1 – Contre l’Instruction pastorale de Chr. De Beaumont. (G.A.)

2 – Voyez dans le Dictionnaire philosophique, l’article PRIÈRES. (G.A.)

 

 

 

 

 

à M. le comte d’Argental.

 

1er Février 1764.

 

 

          L’aveugle des Alpes a lu comme il a pu, et avec plus de plaisir que de facilité, la consolante lettre du 25 du mois de janvier, dont ses anges gardiens l’ont régalé. Le grand docteur Tronchin lui couvre les yeux d’une pommade adoucissante, où il entre du sublimé corrosif. Jésus-Christ ne se servait que de boue et de crachat, en criant ephpheta ; mais les arts se perfectionnent.

 

          Mes anges avaient donc reçu le cinquième acte de la conjuration un peu radoubé ; ils en sont donc contents, on pourrait donc se donner le petit plaisir de se moquer du public, de faire jouer la pièce de l’ex-jésuite, en disant toujours qu’on va jouer Olympie.

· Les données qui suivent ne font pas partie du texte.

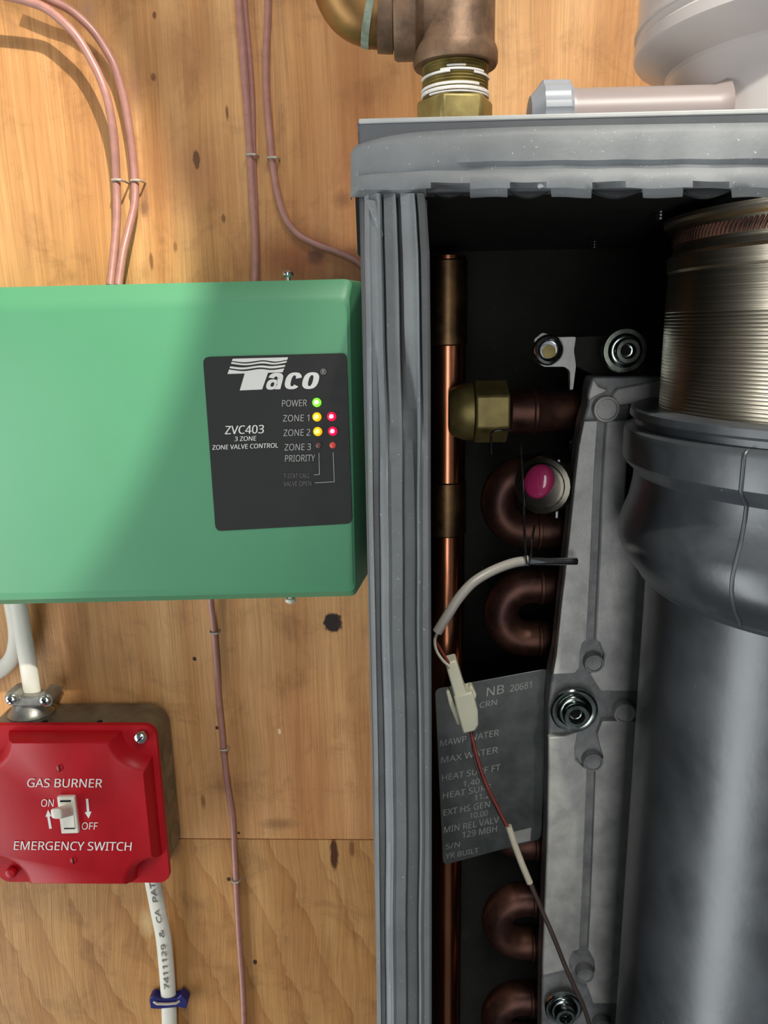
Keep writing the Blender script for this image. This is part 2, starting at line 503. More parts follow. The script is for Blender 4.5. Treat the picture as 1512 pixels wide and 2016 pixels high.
def rounded_px(c, r=9, n=4):
    out = []
    for i in range(len(c)):
        p = Vector(c[i]); a = (Vector(c[i - 1]) - p).normalized(); b_ = (Vector(c[(i + 1) % len(c)]) - p).normalized()
        for k in range(n + 1):
            t = k / n
            q = (p + a * r) * (1 - t) ** 2 + p * 2 * t * (1 - t) + (p + b_ * r) * t * t
            out.append((q.x, q.y))
    return out


lab = MB().pxprism(rounded_px([(399, 703), (683, 695), (694, 1031), (424, 1046)], 13), DG - 0.001, DL).build('label_plate', m_black_label, gc, smooth=25, bevel=0.0002)
DT = DL + 0.0002
T = dict(d=DT, parent=lab)
lettering('ZVC403', 443, 519, 855, 16.5, mat=m_white, slope=-0.030, lean=-0.06, offset=0.022, **T)
lettering('3 ZONE', 462, 504, 868.5, 9, mat=m_white, slope=-0.030, lean=-0.06, offset=0.018, **T)
lettering('ZONE VALVE CONTROL', 418, 547.5, 885.5, 9, mat=m_white, slope=-0.035, lean=-0.06, offset=0.018, **T)
for s_, a, b_, y in (('POWER', 555, 604, 800.5), ('ZONE 1', 557, 608.5, 830), ('ZONE 2', 558, 610.5, 858.5), ('ZONE 3', 560, 612, 887), ('PRIORITY', 561, 620, 909)):
    lettering(s_, a, b_, y, 13, mat=m_print, slope=-0.022, lean=-0.05, **T)
lettering('T-STAT CALL', 558, 610, 941.5, 9, mat=m_dimprint, slope=-0.02, lean=-0.05, **T)
lettering('VALVE OPEN', 558, 612.5, 957, 9, mat=m_dimprint, slope=-0.02, lean=-0.05, **T)
for pts in ([(628, 892), (629, 934), (619, 935)], [(656, 891), (658, 948.5), (620.5, 950.6)]):
    mb = MB()
    for (a, b_) in zip(pts, pts[1:]):
        a, b_ = Vector(a), Vector(b_); t = (b_ - a).normalized(); n = Vector((-t.y, t.x)) * 0.6
        mb.pxprism([tuple(a + n - t * .5), tuple(b_ + n + t * .5), tuple(b_ - n + t * .5), tuple(a - n - t * .5)], DL - 0.0001, DT)
    mb.build('bracket_line', m_print, lab, smooth=None)


def logo(x, y):
    return (440 + x / 6.873, 690 + y / 6.878)


def wave(pts, n=6):
    return spline(pts, n)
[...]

Ce serait un chef-d’œuvre de politique comique, qui me paraît si plaisant, que je ne conçois pas comment mes conjurés ne se donnent pas cette satisfaction.

 

          Cependant j’en reviens toujours à mon grand principe, que la volonté de mes anges soit faite au tripot comme au ciel !

 

          Je remercie tendrement mes anges de toutes leurs bontés ; c’est à eux que je dois celles de M. le duc de Praslin, qui me conservera mes dîmes en dépit du concile de Latran, et qui fera voir que les traités des rois valent mieux que des conciles. Figurez-vous quel plaisir ce sera pour un aveugle d’avoir entre les Alpes et le mont Jura une terre grande comme la main, très joliment bâtie de ma façon, ne payant rien au roi ni à l’Eglise, et ayant d’ailleurs le droit de mainmorte sur plusieurs petites possessions.

 

          Je devrai tout cela à mes anges et à M. le duc de Praslin. Il n’y a que le succès de la conspiration (1) qui puisse me faire un aussi grand plaisir.

 

          Je les félicite du gain du procès de la Gazette littéraire, qui fera braire l’âne littéraire (2). On m’avait envoyé d’Angleterre un gros paquet adressé, il y a un mois, à M. le duc de Praslin, pour travailler à sa gazette, dans le temps que j’avais encore un œil ; mais il faut que le diable, comme vous dites, soit déchaîné contre tous mes paquets.

 

          Il paraît (et je suis très bien informé) qu’on a de grandes alarmes à Versailles sur la Tolérance, quoique tous ceux qui ont lu l’ouvrage en aient été contents. On peut bien croire que ces alarmes m’en donnent. Je m’intéresse vivement à l’auteur, qui est un bon théologien et un digne prêtre ; je ne m’intéresse pas moins à l’objet de son livre, qui est la cause de l’humanité. Il n’y a certainement d’autre chose à faire, dans de telles circonstances, qu’à prier frère Damilaville de vouloir bien employer son crédit et ses connaissances dans la typographie, pour empêcher le débit de cet ouvrage diabolique, où l’on prouve que tous les hommes sont frères.

 

          Je supplie très instamment mes anges consolateurs de savoir, par le protecteur de la conspiration des roués, si l’on me sait mauvais gré à Versailles de cette Tolérance si honnête. Il peut en être aisément informé, et en dire trois mots à mes  anges, qui m’en feront entendre deux ; car, quoique je ne sois pas un moine de couvent, je ne veux pourtant pas déplaire à M. le prieur. La liberté a quelque chose de céleste, mais le repos vaut encore mieux.

 

          Ma nièce et moi, nous remercions encore une fois nos anges ; nous présentons à M. le duc de Praslin les plus sincères remerciements ; nous en disons autant à frère Cromelin, qui d’ailleurs est un des fidèles de notre petite Eglise. J’ai lu, à propos d’Eglise, le réquisitoire de maître Omer contre maître de Beaumont. Je ne sais rien de plus ennuyeux, si ce n’est peut-être le mandement de Beaumont que je n’ai point encore vu. Je ne trouve de raisonnable, dans toutes ces fadaises importantes, que la déclaration du roi qui ordonne le silence.